Dass der Sommermärchen-Prozess gerade nur zu einer Randnotiz im undurchsichtigen Korruptions-Dschungel in der Schweiz verkommt, zeigt jedoch, wie es um die Führungsetage des Weltfußballs beschaffen ist. Denn im Fokus steht derzeit vor allem Fifa-Boss Gianni Infantino und die Frage, wie groß sein Einfluss auf die Schweizer Justiz ist.
Gegensätze ziehen sich bekanntlich an. In der Physik wie in der Liebe. Und offensichtlich auch in Justizkreisen.

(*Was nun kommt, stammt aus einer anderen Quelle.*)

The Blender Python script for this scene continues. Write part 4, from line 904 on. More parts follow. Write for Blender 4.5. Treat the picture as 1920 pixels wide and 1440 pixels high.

Anders ist dieses Stockholm-Syndrom-artige Verhältnis kaum zu erklären, das der Schweizer Bundesanwalt Michael Lauber mit Fifa-Boss Gianni Infantino pflegt. Obwohl sie in diesem Plot eigentlich als Gegenspieler aufgestellt worden sind, sind sie sich in den vergangenen Jahren mehrfach nahe gekommen.
Denn Michael Lauber war eigentlich abbestellt, Infantino und die korrupten Machenschaften der mächtigen Männer im Fußball zu Fall zu bringen. So theatralisch das klingen mag, aber der als Chefankläger agierende Lauber hätte den Weltfußball womöglich ein Stück besser machen können, er hätte den korrupten Tümpel rund um die Fifa und die Uefa wenigstens ein wenig trockenlegen können.
Nun wird Lauber Befangenheit vorgeworfen. Konkret geht es dabei um sein Verhältnis zu Gianni Infantino, den er mindestens drei Mal inoffiziell getroffen haben soll. Zu diesen Treffen gibt es keinerlei Gesprächsprotokolle oder Aktennotizen, was die juristischen Statuten in einem Verfahren wie es gegen die Fifa läuft jedoch vorschreiben.
Was die Sommermärchen-Affäre in diesem Fall zur Randnotiz verkommen lässt, ist die Tatsache, dass die Fifa keine der beschuldigten Parteien ist, sondern obendrein Privatkläger. Was Lauber hingegen befangen macht, ist die Tatsache, dass weitere Verfahren gegen die Fifa laufen – mit Gianni Infantino als Kopf des Konzerns.
Seine genaue Rolle in der WM-Vergabe 2006 ist bis heute nicht hinreichend geklärt. Seine Rolle in der Aufarbeitung, die am heutigen Tage endet, genauso wenig.